A quarter million JSON records have been inserted. The compressed table keks2 has then been made as

mysql [localhost:8025] {msandbox} (kris) > create table keks2 like keks;
Query OK, 0 rows affected (0.08 sec)

mysql [localhost:8025] {msandbox} (kris) > alter table keks2 compression="zlib";
Query OK, 0 rows affected (0.03 sec)
Records: 0  Duplicates: 0  Warnings: 0

mysql [localhost:8025] {msandbox} (kris) > insert into keks2 select * from keks;
Query OK, 262144 rows affected (27.53 sec)
Records: 262144  Duplicates: 0  Warnings: 0

We can also check INFORMATION_SCHEMA.INNODB_TABLESPACES for the compression.

mysql [localhost:8025] {msandbox} (kris) > select name, fs_block_size, 
-> file_size, allocated_size, 
-> allocated_size/file_size* 100 as percent 
-> from information_schema.innodb_tablespaces 
-> where name like "kris/keks%";
| name       | fs_block_size | file_size | allocated_size | percent  |
| kris/keks  |          4096 | 264241152 |      264245248 | 100.0016 |
| kris/keks2 |          4096 | 264241152 |       74809344 |  28.3110 |
2 rows in set (0.00 sec)

Being careful with file copies

The granularity of the file system block size is 4 KB in our file system.

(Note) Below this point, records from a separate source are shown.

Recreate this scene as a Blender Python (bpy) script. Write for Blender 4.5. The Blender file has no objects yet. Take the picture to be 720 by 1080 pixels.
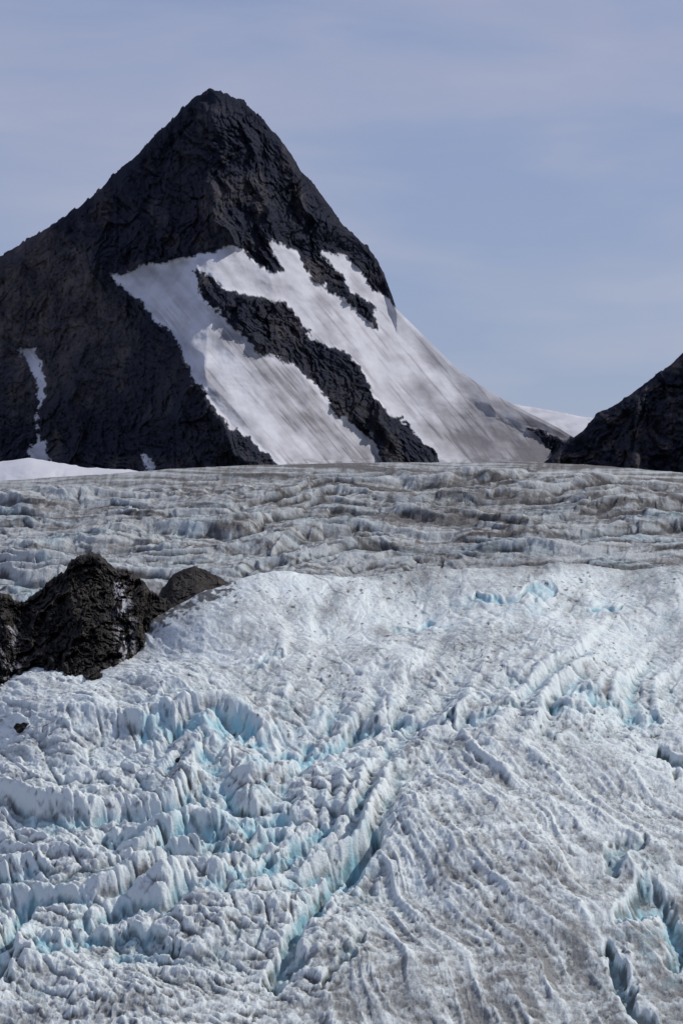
import bpy, math, numpy as np
from mathutils import Vector
F=2778.0
rng=np.random.RandomState(7)
PERM=rng.permutation(256).astype(np.int32)
GA=np.linspace(0,2*np.pi,256,endpoint=False).astype(np.float32)
GX=np.cos(GA);GY=np.sin(GA)
RND=rng.rand(2,256).astype(np.float32)
def hsh(i,j,seed=0):
    return PERM[(PERM[(i+seed*37)&255]+j+seed*11)&255]
def pn(x,y,seed=0):
    x=np.asarray(x,dtype=np.float32);y=np.asarray(y,dtype=np.float32)
    xi=np.floor(x).astype(np.int32);yi=np.floor(y).astype(np.int32)
    fx=x-xi;fy=y-yi
    u=fx*fx*fx*(fx*(fx*6-15)+10);v=fy*fy*fy*(fy*(fy*6-15)+10)
    def g(a,b):
        h=hsh(xi+a,yi+b,seed);return GX[h]*(fx-a)+GY[h]*(fy-b)
    n0=g(0,0)*(1-u)+g(1,0)*u;n1=g(0,1)*(1-u)+g(1,1)*u
    return (n0*(1-v)+n1*v)*1.5
def fbm(x,y,o=5,seed=0,gain=.5):
    s=0;a=1
    for k in range(o):
        s=s+a*pn(x,y,seed+k);x=x*2.03+11.3;y=y*2.03-7.1;a*=gain
    return s
def ridged(x,y,o=5,seed=0,gain=.5):
    s=0;a=1;w=1;t=0
    for k in range(o):
        n=1-np.abs(pn(x,y,seed+k))*1.6;n=np.clip(n,0,1)**2
        s=s+a*n*w;t+=a;w=np.clip(n*1.3,0.2,1);x=x*2.07+5.3;y=y*2.07+9.1;a*=gain
    return s/t
def vor(x,y,seed=0):
    x=np.asarray(x,dtype=np.float32);y=np.asarray(y,dtype=np.float32)
    xi=np.floor(x).astype(np.int32);yi=np.floor(y).astype(np.int32)
    f1=np.full(x.shape,9.,np.float32);f2=f1.copy();cid=np.zeros(x.shape,np.float32);fac=np.zeros(x.shape,np.float32)
    for a in(-1,0,1):
        for b in(-1,0,1):
            h=hsh(xi+a,yi+b,seed)
            rx=x-(xi+a+RND[0][h]);ry=y-(yi+b+RND[1][h])
            d=np.hypot(rx,ry);h2=(h*7+3)&255
            c=d<f1
            f2=np.where(c,f1,np.minimum(f2,d));cid=np.where(c,RND[0][h2],cid)
            fac=np.where(c,RND[0][h2]-.5+rx*GX[h2]+ry*GY[h2],fac)
            f1=np.where(c,d,f1)
    return f1,f2,cid,fac
def facets(x,y,o,seed,gain=.5):
    s=0;a=1
    for k in range(o):
        s=s+a*vor(x,y,seed+k)[3];x=x*2.1+3.3;y=y*2.1+1.7;a*=gain
    return s
def ss(x,a,b):
    t=np.clip((x-a)/(b-a),0,1);return t*t*(3-2*t)
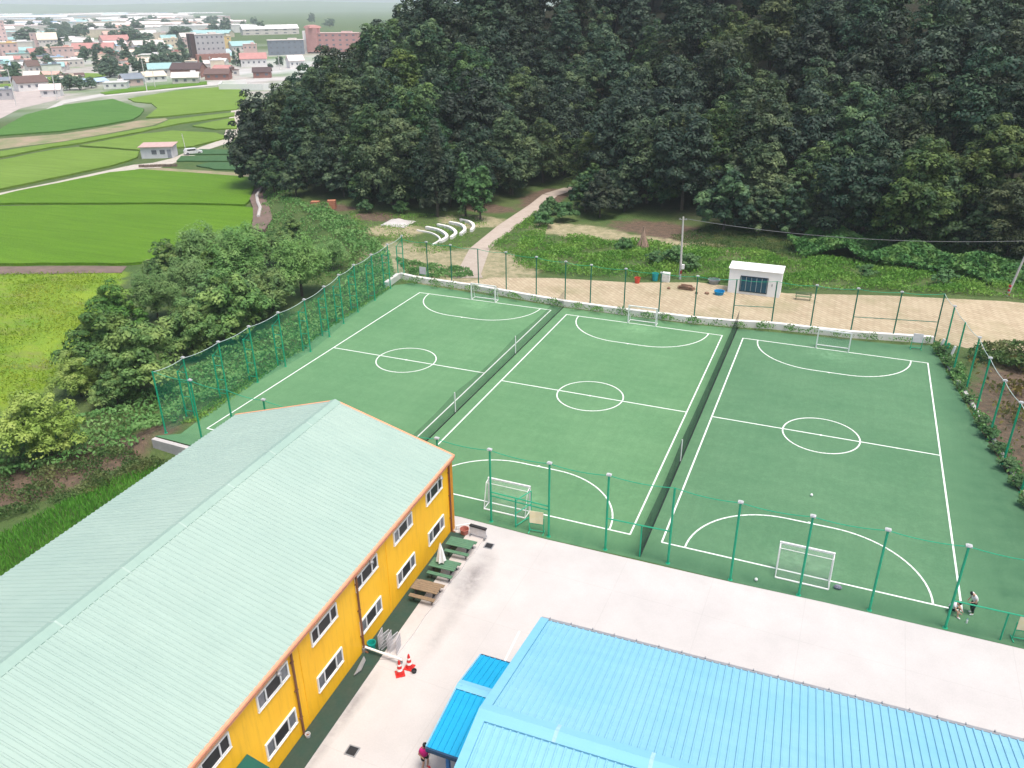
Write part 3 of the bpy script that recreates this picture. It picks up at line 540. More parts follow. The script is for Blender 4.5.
def divider(label, x, y0, y1, hgt, net, posts, topw):
    root = empty('divider_net', (x, y0, 0), 0, label, 'net'); b = MB(); m = 40; pr = 0; L = y1 - y0
    def top(f):
        z = hgt
        ks = [0] + [(p - y0) / L for p in posts] + [1]
        for a, c in zip(ks[:-1], ks[1:]):
            if a <= f <= c: q = (f - a) / (c - a); z = hgt - .32 * 4 * q * (1 - q)
        return z
    for k in range(m):
        a, c = k / m, (k + 1) / m; b.face([(.02 * math.sin(k * 1.7), a * L, .02), (.02 * math.sin((k + 1) * 1.7), c * L, .02), (0, c * L, top(c)), (0, a * L, top(a))])
    b.build('net', net, root)
    b = MB(); b.tube((0.03, 0, .05), (.03, L, .05), .05, n=6); b.build('bottom_rope', pm('black_rope', (.015, .02, .02)), root)
    for p in posts:
        b = MB(); b.tube((0, p - y0, 0), (0, p - y0, 2.0), .05, n=8); b.build('post', M_WHITE, root)
divider('sagging dark net with two white posts between left and middle pitches', -21.2, 4.0, 46.2, 2.0, N_D, (16.88, 30.98), False)
divider('dense black net with one white post between middle and right pitches', -1.0, 3.0, 46.9, 2.1, N_DD, (24.5 - 8.6,), True)

# goals
def goal(x, y, s, label, D=.95, w=3.16, hgt=2.05, B=1.35):
    """s=+1: net on the +Y side"""
    root = empty('football_goal', (x, y, 0), 0 if s > 0 else math.pi, label, 'goal', 'white goals on the pitches'); h2 = w / 2
    for sx in (-1, 1):
        b = MB(); b.box((sx * h2, 0, hgt / 2), (.115, .115, hgt)); b.build('goal_post', M_WHITE, root)
        b = MB(); b.tube((sx * h2, 0, hgt), (sx * h2, .45, hgt - .1), .03); b.tube((sx * h2, .45, hgt - .1), (sx * h2, D, .05), .03); b.tube((sx * h2, .05, .04), (sx * h2, D, .04), .035); b.build('side_stay', M_WHITE, root)
    b = MB(); b.box((0, 0, hgt + .035), (w + .115, .115, .115)); b.build('crossbar', M_WHITE, root)
    b = MB(); b.tube((-h2, D, .05), (h2, D, .05), .055); b.build('ground_bar', M_WHITE, root)
    b = MB(); b.tube((-h2, .45, hgt - .1), (h2, .45, hgt - .1), .022); b.build('rear_bar', M_WHITE, root)
    b = MB(); b.face([(-h2, .02, hgt), (h2, .02, hgt), (h2, .45, hgt - .1), (-h2, .45, hgt - .1)]); b.face([(-h2, .45, hgt - .1), (h2, .45, hgt - .1), (h2, D, .06), (-h2, D, .06)])
    for sx in (-1, 1): b.face([(sx * h2, .02, hgt), (sx * h2, .45, hgt - .1), (sx * h2, D, .06), (sx * h2, .03, .06)])
    b.build('net', N_G, root)
goal(-11.12, 5.13, -1, 'white goal near the yellow hall corner behind the open green gate'); goal(9.0, 5.07, -1, 'white goal on the near line of the right pitch')
goal(-31.0, 44.58, 1, 'small white goal on the far line of the left pitch'); goal(-11.12, 43.85, 1, 'white goal on the far line of the middle pitch'); goal(9.0, 43.88, 1, 'white goal on the far line of the right pitch')

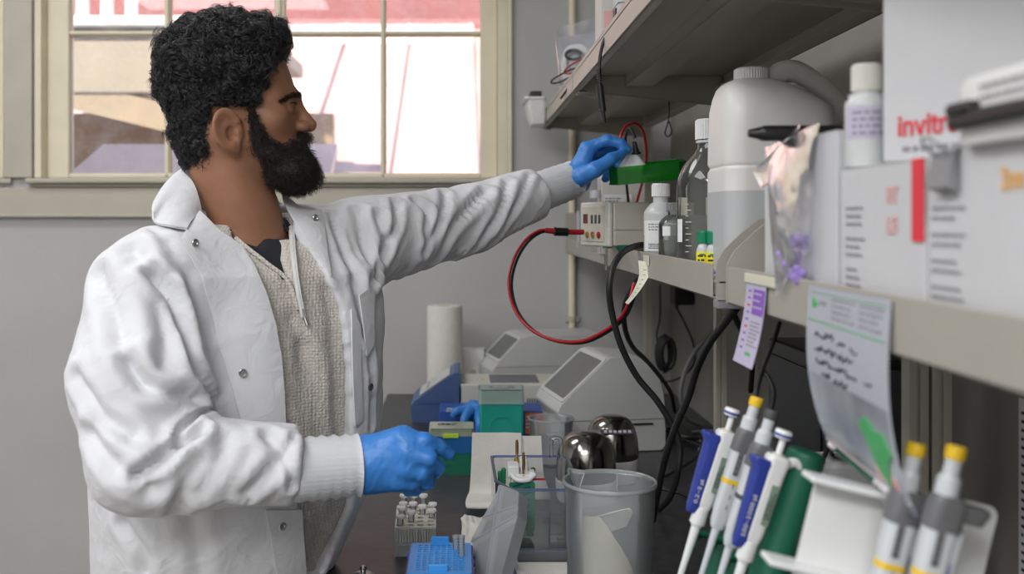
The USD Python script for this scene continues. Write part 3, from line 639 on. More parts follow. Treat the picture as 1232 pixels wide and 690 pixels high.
t.part('rib', FR(cat_(extr(PL.intersection(LineString([pl[0], ((pl[4][0] + pl[5][0]) / 2, pl[5][1])]).buffer(.0018)), .005), extr(PL.intersection(LineString([(pl[6][0], pl[6][1] - .01), pl[2]]).buffer(.0015)), .005), extr(PL.intersection(LineString([pl[0], pl[1]]).buffer(.0012).union(LineString([(pl[6][0], pl[6][1] + .035), (pl[2][0], pl[2][1] + .02)]).buffer(.0012))), .004))), 'milky_lid', smooth=False, world=True)
# clear tray lying in front of the tank
t = Thing('clear_tray', 'clear plastic casting tray lying in front of the gel tank', 'tray', tuple(B(655, 690)))
ft = Polygon([(-.058, .055), (-.050, -.07), (.062, -.07), (.060, .055)]).buffer(-.006).buffer(.006)
t.part('base', extr(ft, .003), 'clear_plastic', smooth=False); t.part('wall', extr(ft.difference(ft.buffer(-.003)), .018, .003), 'clear_plastic', smooth=30)
t.part('edge', extr(ft.buffer(.001).difference(ft.buffer(-.004)), .0015, .021), 'clear_edge', smooth=30)
t.part('inner_paper', extr(ft.buffer(-.012), .001, .0032), 'towel_paper', smooth=False)

# --- big beaker
D = 1.465
t = Thing('big_beaker', 'large cloudy plastic beaker with a pouring lip, biggest on the worktop', 'beaker', (X(733.5, D), D, BZ))
prof_v, prof_f = vessel(.0585, .0635, .183, .0018, .0)
def spout(v, a0=2.30, amt=.014, wid=.24):
    v = np.array(v); r = np.hypot(v[:, 0], v[:, 1]); a = np.arctan2(v[:, 1], v[:, 0]); d = (a - a0 + np.pi) % (2 * np.pi) - np.pi
    k = np.clip(1 - np.abs(d) / wid, 0, 1) * np.clip((v[:, 2] - .150) / .033, 0, 1) ** 1.5 * (r > .05)
    v[:, 0] += np.cos(a0) * amt * k; v[:, 1] += np.sin(a0) * amt * k; v[:, 2] += .003 * k; return v
def vessel_fine(r0, r1, h):
    zs = np.concatenate([np.linspace(.004, .145, 8), np.linspace(.15, h, 12)])
    rr = lambda z: r0 + (r1 - r0) * z / h
    return lathe([(0, 0), (r0 - .004, 0)] + [(rr(z), z) for z in zs] + [(rr(z) - .0018, z) for z in zs[::-1]] + [(0, .0055)], 96)
m = vessel_fine(.0585, .0635, .183)
t.part('cup', (spout(m[0]), m[1]), 'cloudy_plastic', smooth=50)
rv, rf_ = lathe([(.0636, .1785), (.0662, .179), (.0666, .182), (.0655, .1845), (.0628, .1845), (.0618, .183)], 96, closed=True)
t.part('rim', (spout(rv), rf_), 'cloudy_rim', smooth=60)
t.part('spout_crease', cat_(*[tube([spout(np.array([[.062 * math.cos(2.30 + q), .062 * math.sin(2.30 + q), .181]]))[0], V(.0605 * math.cos(2.30), .0605 * math.sin(2.30), .152)], .0009, 6) for q in (-.24, .24, 0)]), 'cloudy_rim', smooth=60)
for a, z0, z1 in ((-1.02, .142, .166), (1.25, .150, .176)):
    t.part('moulded_line', tube([(.0598 * math.cos(a), .0598 * math.sin(a), z0), (.0615 * math.cos(a), .0615 * math.sin(a), z1)], .0011, 6), 'cloudy_rim')
t.part('scale', cat_(*[tube([(.0604 * math.cos(a), .0604 * math.sin(a), .03 + .013 * k) for a in np.linspace(-.2, -.02 + .1 * (k % 2), 4)], .0005, 5) for k in range(8)]), 'cloudy_rim')
# paper towel stuffed into the beaker
def in_beaker(rows, seed):
    u = np.linspace(0, 1, 20)[None, :, None]
    L = smooth_path([r[0] for r in rows], 8); R = smooth_path([r[1] for r in rows], 8); g = L[:, None] * (1 - u) + R[:, None] * u
    return g + .004 * (meshkit.fbm(g * 30 + seed, 3, seed)[..., None] - .5)
tw = Thing('beaker_towel', 'off-white paper towel stuffed inside the large beaker', 'paper towel', (X(733.5, D), D, BZ + .006))
tw.part('front_fold', grid_sheet(in_beaker([(V(-.036, .005, .128), V(-.014, -.004, .127)), (V(-.040, -.005, .09), V(.012, -.022, .092)), (V(-.043, -.012, .045), V(.036, -.032, .040)), (V(-.040, -.018, .004), V(.040, -.030, .004))], 4), .0014), 'towel_brown', smooth=50)
tw.part('back_fold', grid_sheet(in_beaker([(V(-.012, .030, .119), V(.034, .034, .130)), (V(-.018, .040, .113), V(.038, .036, .122)), (V(-.02, .046, .085), V(.03, .044, .10))], 7), .0014), 'towel_paper', smooth=50)

# --- cream tube rack with capped tubes
rk = Thing('tube_rack', 'cream step rack full of small white-capped tubes by the glove', 'tube rack', (-.075, 1.70, BZ), rotz=2)
pl = rrect(.068, .135, .003, 0, .0675)
holes = [(-.0255 + .017 * i, .014 + .0215 * j) for i in range(4) for j in range(6)]
top = pl
for h in holes: top = top.difference(Point(h).buffer(.0058, quad_segs=5))
rk.part('top_plate', extr(top, .003, .045), 'rack_cream', smooth=25)
rk.part('lower_plate', extr(pl.buffer(-.002), .003, .018), 'rack_cream', smooth=False)
for sx in (-1, 1): rk.part('side_wall', box(sx * .034 - (.003 if sx > 0 else 0), sx * .034 + (0 if sx > 0 else .003), .001, .134, 0, .045), 'rack_cream', smooth=False)
rk.part('front_wall', box(-.034, .034, 0, .003, 0, .045, .001), 'milky_lid', smooth=False); rk.part('rear_wall', box(-.034, .034, .132, .135, 0, .045), 'rack_cream', smooth=False)
rk.part('rib', cat_(*[box(-.030 + .0045 * k, -.0285 + .0045 * k, -.0012, 0, .024, .044) for k in range(14)]), 'rack_cream', smooth=False)
first = None
cap = lathe([(0, .0), (.0062, 0), (.0078, .002), (.0078, .0045), (.007, .006), (0, .0062)], 20)
spots = [(0, 5, .018), (1, 5, .018), (2, 5, .018), (0, 4, .010), (1, 4, .010), (3, 4, .009), (0, 3, .006), (2, 3, .011), (0, 2, .014), (3, 2, .010), (1, 1, .013), (0, 0, .012)]
rows_ = ['back', 'fifth', 'fourth', 'third', 'second', 'front'][::-1]
colw = ['left-most column', 'second column', 'third column', 'right-most column']
for i, j, up in spots:
    hx, hy = holes[i * 6 + j]; loc = (-.075 + hx, 1.70 + hy, BZ + .045 - .030 + up)
    lab = 'small white-capped tube in the cream rack, %s row, %s' % (rows_[j], colw[i])
    if first is None:
        first = Thing('micro_tube', lab, 'tube', loc, group='white-capped tubes in the cream rack')
        first.part('body', lathe([(0, 0), (.002, .0005), (.0052, .014), (.0052, .032), (.0044, .032), (.0044, .015), (.001, .002), (0, .002)], 18), 'milky_tube', smooth=40)
        first.part('cap', mv(cap, (0, 0, .0315)), 'white_gloss', smooth=40)
    else: copy_thing(first, 'micro_tube', lab, 'tube', loc, 0, 'white-capped tubes in the cream rack')

# --- blue rack with two clear tubes
D = 1.475
br = Thing('blue_rack', 'bright blue tube rack with a grid of holes and two tab handles', 'tube rack', (-.031, 1.475, BZ))
pl = rrect(.092, .138, .003, 0, .069); top = pl
HX = [-.0315 + .009 * i for i in range(8)]; HY = [.0135 + .0101 * j for j in range(12)]
for hx in HX:
    for hy in HY: top = top.difference(affinity.scale(Point(hx, hy).buffer(.0035, quad_segs=4), 1.0, 1.0))
br.part('top_plate', extr(top, .004, .046), 'rack_blue', smooth=False)
br.part('frame', extr(pl.buffer(.003).difference(pl.buffer(-.002)), .046, 0), 'rack_blue_dark', smooth=25)
br.part('well_floor', extr(pl.buffer(-.003), .004, .030), 'hole_blue', smooth=False)
for y, z in ((.1365, .0), (.006, .0)): br.part('tab', cat_(box(-.016, .012, y, y + .004, .046, .060, .002), box(-.018, .014, y - .004, y + .006, .046, .0505, .001)), 'rack_blue')
br.part('hinge', cat_(*[cyl((.049, y, .036), (.049, y + .012, .036), .003, 10) for y in (.03, .075, .11)]), 'rack_blue_dark')
br.part('latch', cbox((-.05, .12, .036), (.006, .01, .006), .001), 'rack_blue_dark')
for hx, hy, l, lab in ((HX[6], HY[9], 'short', 'clear open tube standing in the blue rack, the one further back'), (HX[7] - .0004, HY[6], 'tall', 'clear ribbed tube standing in the blue rack, the one nearer the front')):
    ct = Thing('clear_tube', lab, 'tube', (-.031 + hx, 1.475 + hy, BZ + .035)); hh = .036 if l == 'short' else .045
    ct.part('body', lathe([(0, 0), (.0033, .0005), (.0034, .012), (.0046, .014), (.0048, hh), (.0038, hh), (.0036, .014), (0, .002)], 20), 'milky_tube', smooth=40)
    ct.part('rim', lathe([(.0038, hh - .002), (.0054, hh - .002), (.0054, hh + .0005), (.0038, hh + .0005)], 20, closed=True), 'cloudy_rim', smooth=40)
    if l == 'tall': ct.part('graduation', cat_(*[lathe([(.0047, .018 + .004 * k), (.0053, .0185 + .004 * k), (.0047, .019 + .004 * k)], 20) for k in range(6)]), 'cloudy_rim')
# --- shiny cap at the worktop's front edge
t = Thing('steel_cup', 'small shiny steel cup with a knobbed cover at the front edge of the worktop', 'cup', tuple(B(437, 702)))
t.part('shell', lathe([(0, .018), (.012, .0175), (.019, .013), (.022, .004), (.023, 0), (.021, 0), (.018, .011), (0, .015)], 36), 'steel', smooth=50)
t.part('knob', lathe([(0, .028), (.004, .0275), (.006, .024), (.004, .0205), (.004, .0175), (0, .0175)], 20), 'chrome', smooth=50)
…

The hole punching works at the block level, so we can free 12 KB, 8 KB or 4 KB of a 16 KB page. Even if the data in the page compressed to, say, 9 KB, it will still use 3 file system blocks of 4 KB out of the group of 4 that make up the file system storage for a page. So MySQL will only be able to give back 4 KB of space to the operating system.

Holes in files can fill when you copy the file naively: Copying keks2.ibd around without a hole-aware tool will fill the holes. That means: the copy of the 72 MB source file will be a 252 MB destination file. A secure way to copy the file would be rsync with the appropriate options.

Holes in files are also causing disk seeks. This is not an issue for any SSD or NVME flash, but can hurt performance on hard disks. On the other hand, this is 2021, and whoever is still running a database on HDD probably deserves no better.


Given all the above, for my usage scenarios there is probably no use for table compression anywhere for any reason. I should be using page compression everywhere where I need it.